>> START
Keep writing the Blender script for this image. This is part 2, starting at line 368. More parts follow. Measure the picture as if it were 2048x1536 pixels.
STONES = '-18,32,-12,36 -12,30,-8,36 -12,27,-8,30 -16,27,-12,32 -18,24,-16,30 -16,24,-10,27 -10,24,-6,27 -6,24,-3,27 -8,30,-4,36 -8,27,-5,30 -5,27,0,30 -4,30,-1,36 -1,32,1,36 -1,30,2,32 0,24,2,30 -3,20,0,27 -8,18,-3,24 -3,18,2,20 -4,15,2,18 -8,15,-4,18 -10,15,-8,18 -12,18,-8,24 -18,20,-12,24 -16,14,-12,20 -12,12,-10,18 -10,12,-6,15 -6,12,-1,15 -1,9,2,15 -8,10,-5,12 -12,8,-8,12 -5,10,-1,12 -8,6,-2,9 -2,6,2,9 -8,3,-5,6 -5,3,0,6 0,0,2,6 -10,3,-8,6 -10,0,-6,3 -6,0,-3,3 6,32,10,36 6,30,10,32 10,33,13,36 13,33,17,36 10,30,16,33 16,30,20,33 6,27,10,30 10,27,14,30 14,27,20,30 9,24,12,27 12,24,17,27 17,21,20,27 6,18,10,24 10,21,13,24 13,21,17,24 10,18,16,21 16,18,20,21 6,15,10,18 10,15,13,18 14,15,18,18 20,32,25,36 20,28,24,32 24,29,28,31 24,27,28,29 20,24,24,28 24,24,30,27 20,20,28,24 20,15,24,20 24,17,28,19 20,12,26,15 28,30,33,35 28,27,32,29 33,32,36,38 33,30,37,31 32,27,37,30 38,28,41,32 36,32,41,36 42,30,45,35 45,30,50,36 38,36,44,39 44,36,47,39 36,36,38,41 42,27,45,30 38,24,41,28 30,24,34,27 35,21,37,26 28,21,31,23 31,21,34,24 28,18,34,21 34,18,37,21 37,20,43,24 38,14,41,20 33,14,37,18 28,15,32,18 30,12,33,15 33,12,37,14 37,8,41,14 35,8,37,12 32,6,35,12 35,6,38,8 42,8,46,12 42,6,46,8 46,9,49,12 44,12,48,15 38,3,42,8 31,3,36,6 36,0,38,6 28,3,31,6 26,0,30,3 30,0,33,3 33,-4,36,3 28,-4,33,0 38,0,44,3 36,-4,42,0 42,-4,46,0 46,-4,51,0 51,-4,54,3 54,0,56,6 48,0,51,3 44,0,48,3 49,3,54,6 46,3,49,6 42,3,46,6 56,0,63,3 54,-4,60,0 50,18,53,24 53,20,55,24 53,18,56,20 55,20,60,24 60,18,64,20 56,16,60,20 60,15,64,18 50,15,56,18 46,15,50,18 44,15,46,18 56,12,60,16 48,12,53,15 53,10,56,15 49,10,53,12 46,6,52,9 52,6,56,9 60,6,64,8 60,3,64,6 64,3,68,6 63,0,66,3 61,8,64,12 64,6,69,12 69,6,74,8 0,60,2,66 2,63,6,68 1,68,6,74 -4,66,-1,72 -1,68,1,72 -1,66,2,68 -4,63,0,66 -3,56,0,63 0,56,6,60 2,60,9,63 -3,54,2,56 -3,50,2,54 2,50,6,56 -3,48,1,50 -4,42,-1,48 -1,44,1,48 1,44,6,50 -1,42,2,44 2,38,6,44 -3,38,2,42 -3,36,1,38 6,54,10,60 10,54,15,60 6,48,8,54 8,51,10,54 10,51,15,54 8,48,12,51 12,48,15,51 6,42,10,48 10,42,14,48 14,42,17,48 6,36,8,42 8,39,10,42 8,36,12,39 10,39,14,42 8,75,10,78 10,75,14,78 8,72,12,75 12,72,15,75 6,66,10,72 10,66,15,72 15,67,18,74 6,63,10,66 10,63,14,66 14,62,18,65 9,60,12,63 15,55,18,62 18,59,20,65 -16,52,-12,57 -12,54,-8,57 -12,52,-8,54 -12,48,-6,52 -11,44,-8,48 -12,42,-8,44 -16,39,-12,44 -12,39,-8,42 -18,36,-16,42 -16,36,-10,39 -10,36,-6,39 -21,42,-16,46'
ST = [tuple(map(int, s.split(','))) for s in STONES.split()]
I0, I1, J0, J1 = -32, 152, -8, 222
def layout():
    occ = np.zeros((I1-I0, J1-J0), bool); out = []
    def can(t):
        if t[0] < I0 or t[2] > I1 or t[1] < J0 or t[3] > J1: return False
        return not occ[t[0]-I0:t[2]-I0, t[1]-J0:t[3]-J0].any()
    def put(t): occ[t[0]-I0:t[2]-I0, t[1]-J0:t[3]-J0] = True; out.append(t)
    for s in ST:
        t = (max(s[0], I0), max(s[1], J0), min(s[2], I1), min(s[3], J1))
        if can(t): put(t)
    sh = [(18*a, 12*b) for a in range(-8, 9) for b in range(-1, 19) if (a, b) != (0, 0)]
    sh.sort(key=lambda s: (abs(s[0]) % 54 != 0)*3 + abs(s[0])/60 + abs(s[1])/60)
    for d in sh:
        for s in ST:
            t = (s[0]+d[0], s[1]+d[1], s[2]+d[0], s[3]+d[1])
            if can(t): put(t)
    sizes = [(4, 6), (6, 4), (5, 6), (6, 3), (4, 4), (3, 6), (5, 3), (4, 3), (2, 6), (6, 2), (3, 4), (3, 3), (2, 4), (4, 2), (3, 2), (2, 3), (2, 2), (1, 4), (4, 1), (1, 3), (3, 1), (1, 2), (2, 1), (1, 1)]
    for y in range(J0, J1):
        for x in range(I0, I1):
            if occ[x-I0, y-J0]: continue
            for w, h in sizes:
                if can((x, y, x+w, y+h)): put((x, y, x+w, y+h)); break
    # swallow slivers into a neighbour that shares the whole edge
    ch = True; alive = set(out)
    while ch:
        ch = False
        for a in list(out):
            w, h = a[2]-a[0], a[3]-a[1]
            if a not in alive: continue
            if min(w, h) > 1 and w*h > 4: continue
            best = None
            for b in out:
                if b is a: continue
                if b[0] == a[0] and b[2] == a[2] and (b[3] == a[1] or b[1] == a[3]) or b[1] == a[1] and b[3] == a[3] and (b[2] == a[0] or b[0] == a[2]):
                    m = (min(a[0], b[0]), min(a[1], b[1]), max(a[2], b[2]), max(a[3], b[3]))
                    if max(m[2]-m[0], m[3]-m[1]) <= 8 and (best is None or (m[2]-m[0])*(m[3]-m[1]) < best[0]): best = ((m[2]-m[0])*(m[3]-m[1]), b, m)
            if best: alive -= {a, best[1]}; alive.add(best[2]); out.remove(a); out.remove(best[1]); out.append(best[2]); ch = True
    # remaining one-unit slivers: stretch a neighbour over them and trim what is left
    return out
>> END
→ Given problem
Would you give the material above again, complete and exact?

→ Solution to the exercise
Keep writing the Blender script for this image. This is part 2, starting at line 368. More parts follow. Measure the picture as if it were 2048x1536 pixels.
STONES = '-18,32,-12,36 -12,30,-8,36 -12,27,-8,30 -16,27,-12,32 -18,24,-16,30 -16,24,-10,27 -10,24,-6,27 -6,24,-3,27 -8,30,-4,36 -8,27,-5,30 -5,27,0,30 -4,30,-1,36 -1,32,1,36 -1,30,2,32 0,24,2,30 -3,20,0,27 -8,18,-3,24 -3,18,2,20 -4,15,2,18 -8,15,-4,18 -10,15,-8,18 -12,18,-8,24 -18,20,-12,24 -16,14,-12,20 -12,12,-10,18 -10,12,-6,15 -6,12,-1,15 -1,9,2,15 -8,10,-5,12 -12,8,-8,12 -5,10,-1,12 -8,6,-2,9 -2,6,2,9 -8,3,-5,6 -5,3,0,6 0,0,2,6 -10,3,-8,6 -10,0,-6,3 -6,0,-3,3 6,32,10,36 6,30,10,32 10,33,13,36 13,33,17,36 10,30,16,33 16,30,20,33 6,27,10,30 10,27,14,30 14,27,20,30 9,24,12,27 12,24,17,27 17,21,20,27 6,18,10,24 10,21,13,24 13,21,17,24 10,18,16,21 16,18,20,21 6,15,10,18 10,15,13,18 14,15,18,18 20,32,25,36 20,28,24,32 24,29,28,31 24,27,28,29 20,24,24,28 24,24,30,27 20,20,28,24 20,15,24,20 24,17,28,19 20,12,26,15 28,30,33,35 28,27,32,29 33,32,36,38 33,30,37,31 32,27,37,30 38,28,41,32 36,32,41,36 42,30,45,35 45,30,50,36 38,36,44,39 44,36,47,39 36,36,38,41 42,27,45,30 38,24,41,28 30,24,34,27 35,21,37,26 28,21,31,23 31,21,34,24 28,18,34,21 34,18,37,21 37,20,43,24 38,14,41,20 33,14,37,18 28,15,32,18 30,12,33,15 33,12,37,14 37,8,41,14 35,8,37,12 32,6,35,12 35,6,38,8 42,8,46,12 42,6,46,8 46,9,49,12 44,12,48,15 38,3,42,8 31,3,36,6 36,0,38,6 28,3,31,6 26,0,30,3 30,0,33,3 33,-4,36,3 28,-4,33,0 38,0,44,3 36,-4,42,0 42,-4,46,0 46,-4,51,0 51,-4,54,3 54,0,56,6 48,0,51,3 44,0,48,3 49,3,54,6 46,3,49,6 42,3,46,6 56,0,63,3 54,-4,60,0 50,18,53,24 53,20,55,24 53,18,56,20 55,20,60,24 60,18,64,20 56,16,60,20 60,15,64,18 50,15,56,18 46,15,50,18 44,15,46,18 56,12,60,16 48,12,53,15 53,10,56,15 49,10,53,12 46,6,52,9 52,6,56,9 60,6,64,8 60,3,64,6 64,3,68,6 63,0,66,3 61,8,64,12 64,6,69,12 69,6,74,8 0,60,2,66 2,63,6,68 1,68,6,74 -4,66,-1,72 -1,68,1,72 -1,66,2,68 -4,63,0,66 -3,56,0,63 0,56,6,60 2,60,9,63 -3,54,2,56 -3,50,2,54 2,50,6,56 -3,48,1,50 -4,42,-1,48 -1,44,1,48 1,44,6,50 -1,42,2,44 2,38,6,44 -3,38,2,42 -3,36,1,38 6,54,10,60 10,54,15,60 6,48,8,54 8,51,10,54 10,51,15,54 8,48,12,51 12,48,15,51 6,42,10,48 10,42,14,48 14,42,17,48 6,36,8,42 8,39,10,42 8,36,12,39 10,39,14,42 8,75,10,78 10,75,14,78 8,72,12,75 12,72,15,75 6,66,10,72 10,66,15,72 15,67,18,74 6,63,10,66 10,63,14,66 14,62,18,65 9,60,12,63 15,55,18,62 18,59,20,65 -16,52,-12,57 -12,54,-8,57 -12,52,-8,54 -12,48,-6,52 -11,44,-8,48 -12,42,-8,44 -16,39,-12,44 -12,39,-8,42 -18,36,-16,42 -16,36,-10,39 -10,36,-6,39 -21,42,-16,46'
ST = [tuple(map(int, s.split(','))) for s in STONES.split()]
I0, I1, J0, J1 = -32, 152, -8, 222
def layout():
    occ = np.zeros((I1-I0, J1-J0), bool); out = []
    def can(t):
        if t[0] < I0 or t[2] > I1 or t[1] < J0 or t[3] > J1: return False
        return not occ[t[0]-I0:t[2]-I0, t[1]-J0:t[3]-J0].any()
    def put(t): occ[t[0]-I0:t[2]-I0, t[1]-J0:t[3]-J0] = True; out.append(t)
    for s in ST:
        t = (max(s[0], I0), max(s[1], J0), min(s[2], I1), min(s[3], J1))
        if can(t): put(t)
    sh = [(18*a, 12*b) for a in range(-8, 9) for b in range(-1, 19) if (a, b) != (0, 0)]
    sh.sort(key=lambda s: (abs(s[0]) % 54 != 0)*3 + abs(s[0])/60 + abs(s[1])/60)
    for d in sh:
        for s in ST:
            t = (s[0]+d[0], s[1]+d[1], s[2]+d[0], s[3]+d[1])
            if can(t): put(t)
    sizes = [(4, 6), (6, 4), (5, 6), (6, 3), (4, 4), (3, 6), (5, 3), (4, 3), (2, 6), (6, 2), (3, 4), (3, 3), (2, 4), (4, 2), (3, 2), (2, 3), (2, 2), (1, 4), (4, 1), (1, 3), (3, 1), (1, 2), (2, 1), (1, 1)]
    for y in range(J0, J1):
        for x in range(I0, I1):
            if occ[x-I0, y-J0]: continue
            for w, h in sizes:
                if can((x, y, x+w, y+h)): put((x, y, x+w, y+h)); break
    # swallow slivers into a neighbour that shares the whole edge
    ch = True; alive = set(out)
    while ch:
        ch = False
        for a in list(out):
            w, h = a[2]-a[0], a[3]-a[1]
            if a not in alive: continue
            if min(w, h) > 1 and w*h > 4: continue
            best = None
            for b in out:
                if b is a: continue
                if b[0] == a[0] and b[2] == a[2] and (b[3] == a[1] or b[1] == a[3]) or b[1] == a[1] and b[3] == a[3] and (b[2] == a[0] or b[0] == a[2]):
                    m = (min(a[0], b[0]), min(a[1], b[1]), max(a[2], b[2]), max(a[3], b[3]))
                    if max(m[2]-m[0], m[3]-m[1]) <= 8 and (best is None or (m[2]-m[0])*(m[3]-m[1]) < best[0]): best = ((m[2]-m[0])*(m[3]-m[1]), b, m)
            if best: alive -= {a, best[1]}; alive.add(best[2]); out.remove(a); out.remove(best[1]); out.append(best[2]); ch = True
    # remaining one-unit slivers: stretch a neighbour over them and trim what is left
    return out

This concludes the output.